Saturday, July 12, 2014

Fall In Love With My Naked Soul, and the Rest Is Yours

It's summer. Just like a large percentage of girls out there, I'd like to lose 10 lbs by the end of summer. Somewhat easy, right? I lost 40 before, so this shouldn't be too hard. But the more and more I thought about it, I couldn't decide if I truly wanted to. Yes, I am currently a little bit "bigger" than I'd like.
But when I was a size 4/6, I was running everyday for 1 hour, not eating very healthy, and I still felt like it wasn't enough. This was my freshman year of college. 
At my lowest weight, which at one time was 125 lbs., I got a decent amount of attention from guys. But I didn't like this. I didn't like that someone only wanted to talk to me because my tiny frame. I didn't want someone to want to get to know me because they had intentions of having sex with me. 

I don't like people because of their bodies, and I don't want someone to like me because of mine. 
Sure, there are guys that I think are cute. But that's not what matters to me. 
I care about the way you treat me. 
You goals and what you're doing to reach them.
The way you treat others. 
Your respect.
Your passions. 

I am Shannon. I have thoughts, feelings, goals, likes, dislikes, fears, and dreams. I want someone who loves my passion, my spirit, my determination, my kindness, and my laugh.
I want to connect with someone on an emotional and spiritual level before a physical level is even introduced.
Physical intimacy is great, I'm sure. But for me, it needs to be with someone I have a deeper connection with. 
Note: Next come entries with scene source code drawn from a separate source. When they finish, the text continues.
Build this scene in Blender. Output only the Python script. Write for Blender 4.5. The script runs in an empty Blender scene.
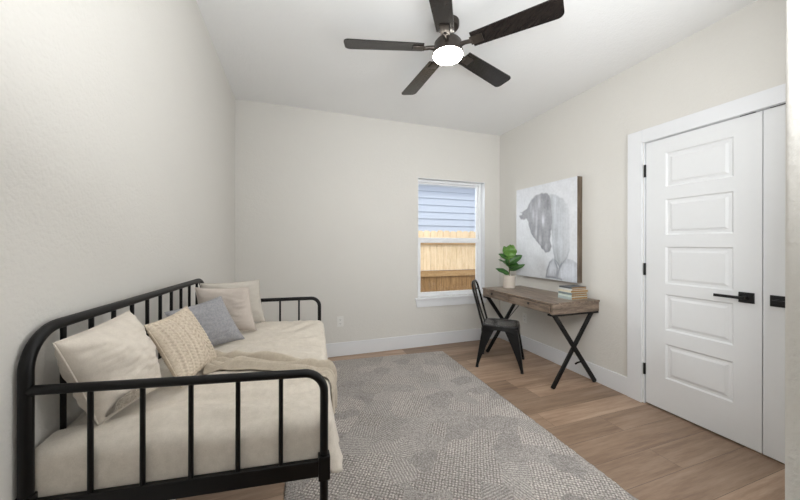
import bpy, bmesh, math, random
from mathutils import Vector, Matrix, noise

random.seed(7)
S = bpy.context.scene
COL = S.collection
PI = math.pi

# ------------------------------------------------------------------ camera
cam_d = bpy.data.cameras.new('camera')
cam = bpy.data.objects.new('camera', cam_d)
COL.objects.link(cam)
cam_d.sensor_width = 36.0
cam_d.lens = 307.6 / 800 * 36
cam_d.shift_y = -5.73 / 800
cam_d.clip_start = 0.02
CAM_YAW, CAM_ROLL = 0.333526, 0.001937
_r = Vector((math.cos(CAM_YAW), -math.sin(CAM_YAW), 0))
_f = Vector((math.sin(CAM_YAW), math.cos(CAM_YAW), 0))
_u = Vector((0, 0, 1))
_r2 = _r * math.cos(CAM_ROLL) + _u * math.sin(CAM_ROLL)
_u2 = _u * math.cos(CAM_ROLL) - _r * math.sin(CAM_ROLL)
_m = Matrix((_r2, _u2, -_f)).transposed().to_4x4()
_m.translation = Vector((0, 0, 1.262))
cam.matrix_world = _m
S.camera = cam

# ------------------------------------------------------------------ light and exposure
w = bpy.data.worlds.new('sky')
S.world = w
w.use_nodes = True
_bg = w.node_tree.nodes['Background']
_bg.inputs['Color'].default_value = (0.93, 0.96, 1.0, 1)
_bg.inputs['Strength'].default_value = 1.25

_sd = bpy.data.lights.new('sun', 'SUN')
_sd.energy = 0.6
_sd.angle = math.radians(3)
_sd.color = (1.0, 0.95, 0.87)
sun = bpy.data.objects.new('sun', _sd)
COL.objects.link(sun)
sun.rotation_euler = (math.radians(48), 0, math.radians(18))

def area(name, loc, rot, sx, sy, energy, col):
    d = bpy.data.lights.new(name, 'AREA')
    d.shape = 'RECTANGLE'
    d.size, d.size_y, d.energy, d.color = sx, sy, energy, col
    o = bpy.data.objects.new(name, d)
    COL.objects.link(o)
    o.location = loc
    o.rotation_euler = [math.radians(a) for a in rot]
    return o
# unseen area lights, added to brighten the room where lamp and sky fall short
area('bounce_fill', (.45, .25, 1.66), (180 - 20, 0, 0), 1.1, .7, 23, (.955, .982, 1.0))  # added fill just above the view, aimed at the ceiling
area('closet_corner_fill', (1.85, .42, 1.45), (93, 0, 34), 1.2, 1.7, 19, (.955, .982, 1.0))  # added fill out of view, brightens the back wall and bed side
area('doorway_fill', (.26, .16, 1.95), (86, 0, -40), .7, .8, 9.5, (.955, .982, 1.0)).data.spread = math.radians(100)  # added fill above the camera for the right wall
area('hall_fill', (.35, -1.1, 1.75), (100, 0, -4), 1.3, 1.5, 4, (.955, .982, 1.0))  # added fill behind the camera, lifts the daybed from the front
area('window_daylight_fill', (.95, 4.55, 2.45), (-66, 0, 42), 1.3, 1.1, 60, (.95, .98, 1.0))  # added panel outside, boosts window daylight on right wall and jamb

S.view_settings.view_transform = 'Standard'
S.view_settings.look = 'None'
S.view_settings.gamma = 1.0
S.view_settings.use_curve_mapping = False
S.view_settings.exposure = 0.28

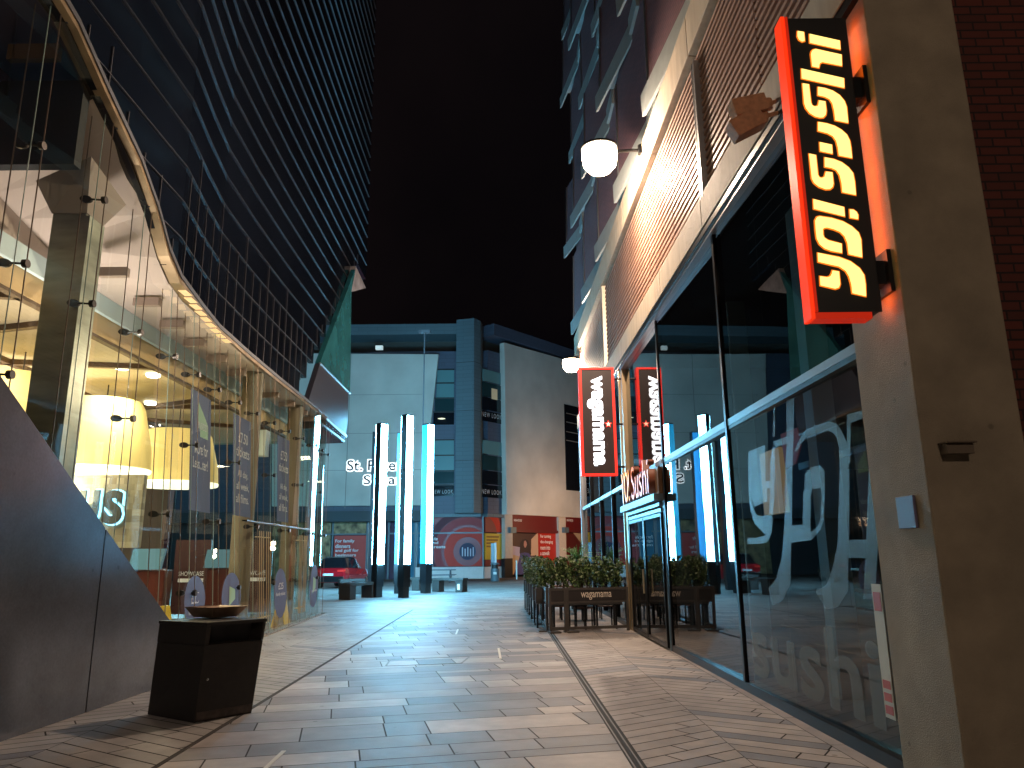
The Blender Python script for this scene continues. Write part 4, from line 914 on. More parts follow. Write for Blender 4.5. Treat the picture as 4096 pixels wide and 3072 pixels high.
q = MB(); n_ = (Fb[2]-Fb[1]).cross(Vector((0,0,1))).normalized()*.006
q.hexa([fc(1,2,.02,.02)+n_, fc(1,2,.98,.02)+n_, fc(1,2,.98,.02)-n_, fc(1,2,.02,.02)-n_, fc(1,2,.02,.10)+n_, fc(1,2,.98,.10)+n_, fc(1,2,.98,.10)-n_, fc(1,2,.02,.10)-n_]); q.build('kick_plate', mat('scuffed brown metal', (.06,.045,.038), .5, noise=.4, nscale=20), bt)
q = MB(); c_ = fc(1,2,.12,.42)+n_; q.tube(c_-n_*2, c_+n_, .012); q.build('lock', steel, bt)
# ================================================================== SQUARE: led columns, benches, cars
ledm = mat('white cyan led', (.5,.9,1), .5, emit=(.20,.66,1), estr=100)
ledside = mat('blue acrylic', (.05,.3,.6), .3, emit=(.0,.22,.60), estr=.55)
ledside2 = mat('pale blue acrylic', (.05,.4,.6), .3, emit=(.0,.36,.62), estr=.6)
colblk = mat('column black', (.010,.011,.013), .3, .2)
def led_column(px, D, w, label, left='off', zt=7.2, turn=50, sealed=False):
    b = atY(px, 590, D); x, y = b.x, D
    t = thing('light_column', (x, y, 0), label, 'light column', 'tall square light columns in the square')
    a = math.radians(turn); h = w/2
    # corners: front corner points at the camera; faces left/right of it
    cs = [Vector((x+h*math.sqrt(2)*math.cos(a_), y+h*math.sqrt(2)*math.sin(a_), 0)) for a_ in (-math.pi/2+math.radians(turn-45), math.radians(turn-45), math.pi/2+math.radians(turn-45), math.pi+math.radians(turn-45))]
    def ring_(k, z): c = Vector((x, y, 0)); return [c+(p-c)*k+Vector((0,0,z)) for p in cs]
    q = MB(); q.hexa(ring_(.88,0)+ring_(.88,.42)); q.build('foot', black, t)
    q = MB(); q.hexa(ring_(1.03,.42)+ring_(1.03,1.28)); q.build('plinth', colblk, t)
    q = MB(); q.hexa(ring_(.97,1.28)+ring_(.97,zt)); q.build('post', colblk, t)
    def facep(i, j, m, nm):
        p, r = cs[i], cs[j]; c = Vector((x,y,0)); n = ((p+r)/2-c).normalized()*.012; lo, hi = p.lerp(r,.03), p.lerp(r,.97)
        q = MB(); q.hexa([lo-n*.5+Vector((0,0,1.30)), hi-n*.5+Vector((0,0,1.30)), hi+n+Vector((0,0,1.30)), lo+n+Vector((0,0,1.30)), lo-n*.5+Vector((0,0,zt-.06)), hi-n*.5+Vector((0,0,zt-.06)), hi+n+Vector((0,0,zt-.06)), lo+n+Vector((0,0,zt-.06))]); q.build(nm, m, t)
    facep(0, 1, ledm, 'led_face')
    if left != 'off': facep(3, 0, ledside2 if left == 'pale' else ledside, 'blue_face')
    facep(1, 2, ledm, 'led_face'); facep(2, 3, ledm, 'led_face')  # unseen back faces, lit as an addition to brighten the far wall
    return t
led_column(377.0, 31.8, .35, 'left light column in front, black face beside a white lit face')
led_column(403.6, 31.2, .35, 'tallest middle light column, black face beside a white lit face', zt=7.45)
led_column(425.6, 35.2, .38, 'right light column with a bright blue face beside a white lit face', 'pale', zt=7.75)
def back_column(px, D, w, label, **k): return led_column(px, D, w, label, **k)
def dark_column(px, D, w, label, face):
    t = thing('light_column', atY(px,590,D)*1, label, 'light column', 'tall square light columns in the square'); b = atY(px,590,D); t.location = (b.x, D, 0)
    q = MB(); q.box(b.x-w/2, b.x+w/2, D, D+w, 1.28, 7.3); q.build('post', colblk, t)
    q = MB(); q.box(b.x-w/2+.02, b.x+w/2-.02, D+.02, D+w-.02, 0, .42); q.box(b.x-w/2-.01, b.x+w/2+.01, D-.01, D+w+.01, .42, 1.28); q.build('plinth', colblk, t)
    if face: q = MB(); q.box(b.x-w/2+.01, b.x+w/2-.01, D-.015, D-.002, 1.30, 7.25); q.build('blue_face', ledside, t)
    q = MB(); q.box(b.x-w/2+.01, b.x+w/2-.01, D+w+.002, D+w+.015, 1.30, 7.25); q.build('led_face', ledm, t)  # rear panel out of view, added to throw light on the far wall
dark_column(371.5, 34.5, .36, 'dark light column just behind the left one', False)
dark_column(397.6, 34.8, .36, 'light column behind the middle one, dim blue face showing', True)
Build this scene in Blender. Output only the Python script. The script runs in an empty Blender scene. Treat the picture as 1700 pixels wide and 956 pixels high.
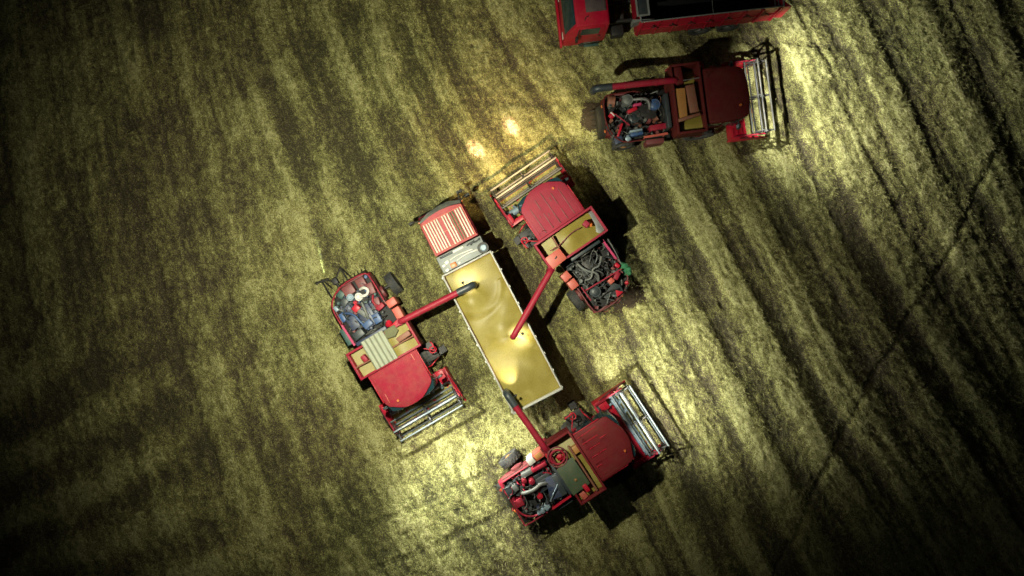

I guess I'm okay with being a bit "bigger" because of this. In a world that is so focused on being a size 0, tall, and flawless, being "me" weeds out anyone with wrong intentions.
I have thick thighs, a little bit of a tummy, and wide arms. 
But I sure as hell have a lot more than that, too. 
If you can accept that, and learn to love myself like I have, you'll be just fine. 
It took me 21 years to come to this point.
I love myself. I recognize my faults, celebrate my successes, and realize my outward appearance isn't nearly as beautiful as my heart.
It took me a lot of heartbreak and lessons to come to this, 21 years worth.
I don't have that kind of time or energy to make someone else see my worth.